## What is required
Output the full listing below exactly as it reads, and skip anything that is a picture.

# start of Data segment

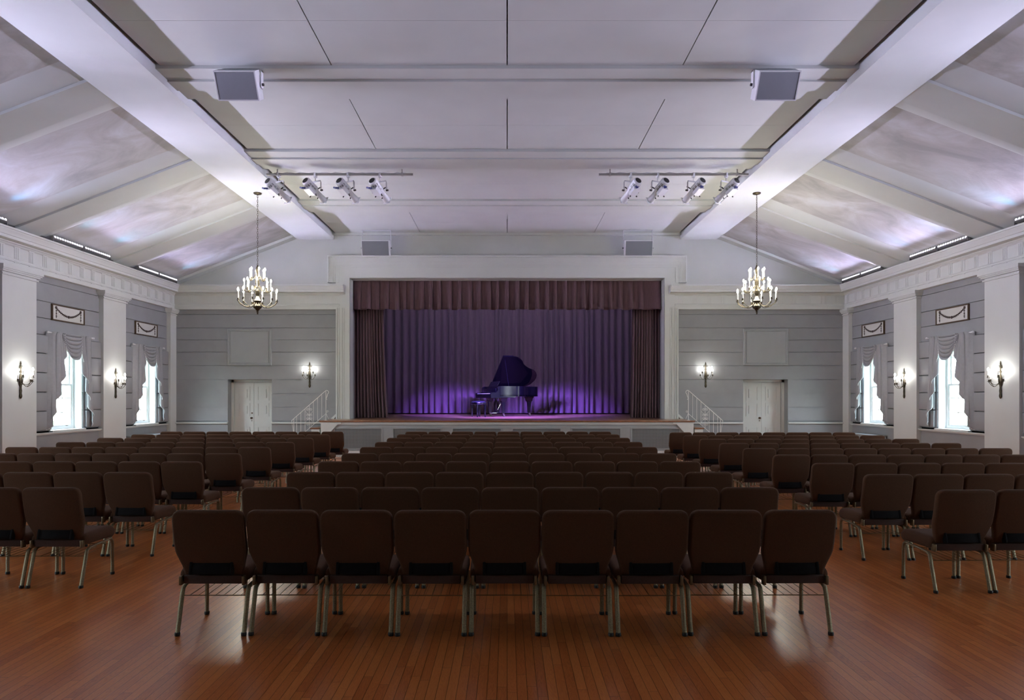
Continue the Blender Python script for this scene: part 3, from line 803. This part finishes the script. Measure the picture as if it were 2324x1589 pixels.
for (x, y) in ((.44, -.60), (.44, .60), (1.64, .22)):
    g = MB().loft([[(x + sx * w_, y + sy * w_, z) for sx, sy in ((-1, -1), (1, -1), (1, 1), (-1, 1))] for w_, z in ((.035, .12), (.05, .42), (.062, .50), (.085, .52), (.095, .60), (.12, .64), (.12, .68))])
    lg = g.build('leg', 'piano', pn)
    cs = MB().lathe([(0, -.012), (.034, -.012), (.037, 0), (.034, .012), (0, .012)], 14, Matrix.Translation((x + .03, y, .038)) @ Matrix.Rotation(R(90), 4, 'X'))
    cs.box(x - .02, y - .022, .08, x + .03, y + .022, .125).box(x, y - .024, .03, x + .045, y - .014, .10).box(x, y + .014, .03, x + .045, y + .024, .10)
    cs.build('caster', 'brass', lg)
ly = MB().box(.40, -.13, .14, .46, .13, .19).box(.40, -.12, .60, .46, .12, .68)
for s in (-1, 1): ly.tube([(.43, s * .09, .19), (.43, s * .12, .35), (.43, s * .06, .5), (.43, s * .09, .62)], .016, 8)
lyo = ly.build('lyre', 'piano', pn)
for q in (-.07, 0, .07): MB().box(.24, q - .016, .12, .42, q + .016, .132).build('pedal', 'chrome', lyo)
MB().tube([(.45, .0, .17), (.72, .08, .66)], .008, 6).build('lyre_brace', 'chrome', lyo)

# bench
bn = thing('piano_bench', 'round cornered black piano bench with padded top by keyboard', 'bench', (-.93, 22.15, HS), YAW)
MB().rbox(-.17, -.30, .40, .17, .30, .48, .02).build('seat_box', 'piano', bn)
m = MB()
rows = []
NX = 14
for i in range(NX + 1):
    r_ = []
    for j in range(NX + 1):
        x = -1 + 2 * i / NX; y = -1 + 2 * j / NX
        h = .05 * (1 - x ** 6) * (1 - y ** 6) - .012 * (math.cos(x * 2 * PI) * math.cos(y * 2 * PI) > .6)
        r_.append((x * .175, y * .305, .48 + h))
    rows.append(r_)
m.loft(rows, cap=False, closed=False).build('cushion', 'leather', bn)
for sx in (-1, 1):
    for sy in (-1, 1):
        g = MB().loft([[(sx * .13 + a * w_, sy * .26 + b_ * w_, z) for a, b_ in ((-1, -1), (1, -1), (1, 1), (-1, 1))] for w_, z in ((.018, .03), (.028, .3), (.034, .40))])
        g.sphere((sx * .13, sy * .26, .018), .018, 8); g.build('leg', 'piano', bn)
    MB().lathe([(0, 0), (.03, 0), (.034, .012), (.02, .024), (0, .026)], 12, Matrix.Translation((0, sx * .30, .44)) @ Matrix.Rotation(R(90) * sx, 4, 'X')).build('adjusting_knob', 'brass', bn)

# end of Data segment

## The answer
Continue the Blender Python script for this scene: part 3, from line 803. This part finishes the script. Measure the picture as if it were 2324x1589 pixels.
for (x, y) in ((.44, -.60), (.44, .60), (1.64, .22)):
    g = MB().loft([[(x + sx * w_, y + sy * w_, z) for sx, sy in ((-1, -1), (1, -1), (1, 1), (-1, 1))] for w_, z in ((.035, .12), (.05, .42), (.062, .50), (.085, .52), (.095, .60), (.12, .64), (.12, .68))])
    lg = g.build('leg', 'piano', pn)
    cs = MB().lathe([(0, -.012), (.034, -.012), (.037, 0), (.034, .012), (0, .012)], 14, Matrix.Translation((x + .03, y, .038)) @ Matrix.Rotation(R(90), 4, 'X'))
    cs.box(x - .02, y - .022, .08, x + .03, y + .022, .125).box(x, y - .024, .03, x + .045, y - .014, .10).box(x, y + .014, .03, x + .045, y + .024, .10)
    cs.build('caster', 'brass', lg)
ly = MB().box(.40, -.13, .14, .46, .13, .19).box(.40, -.12, .60, .46, .12, .68)
for s in (-1, 1): ly.tube([(.43, s * .09, .19), (.43, s * .12, .35), (.43, s * .06, .5), (.43, s * .09, .62)], .016, 8)
lyo = ly.build('lyre', 'piano', pn)
for q in (-.07, 0, .07): MB().box(.24, q - .016, .12, .42, q + .016, .132).build('pedal', 'chrome', lyo)
MB().tube([(.45, .0, .17), (.72, .08, .66)], .008, 6).build('lyre_brace', 'chrome', lyo)

# bench
bn = thing('piano_bench', 'round cornered black piano bench with padded top by keyboard', 'bench', (-.93, 22.15, HS), YAW)
MB().rbox(-.17, -.30, .40, .17, .30, .48, .02).build('seat_box', 'piano', bn)
m = MB()
rows = []
NX = 14
for i in range(NX + 1):
    r_ = []
    for j in range(NX + 1):
        x = -1 + 2 * i / NX; y = -1 + 2 * j / NX
        h = .05 * (1 - x ** 6) * (1 - y ** 6) - .012 * (math.cos(x * 2 * PI) * math.cos(y * 2 * PI) > .6)
        r_.append((x * .175, y * .305, .48 + h))
    rows.append(r_)
m.loft(rows, cap=False, closed=False).build('cushion', 'leather', bn)
for sx in (-1, 1):
    for sy in (-1, 1):
        g = MB().loft([[(sx * .13 + a * w_, sy * .26 + b_ * w_, z) for a, b_ in ((-1, -1), (1, -1), (1, 1), (-1, 1))] for w_, z in ((.018, .03), (.028, .3), (.034, .40))])
        g.sphere((sx * .13, sy * .26, .018), .018, 8); g.build('leg', 'piano', bn)
    MB().lathe([(0, 0), (.03, 0), (.034, .012), (.02, .024), (0, .026)], 12, Matrix.Translation((0, sx * .30, .44)) @ Matrix.Rotation(R(90) * sx, 4, 'X')).build('adjusting_knob', 'brass', bn)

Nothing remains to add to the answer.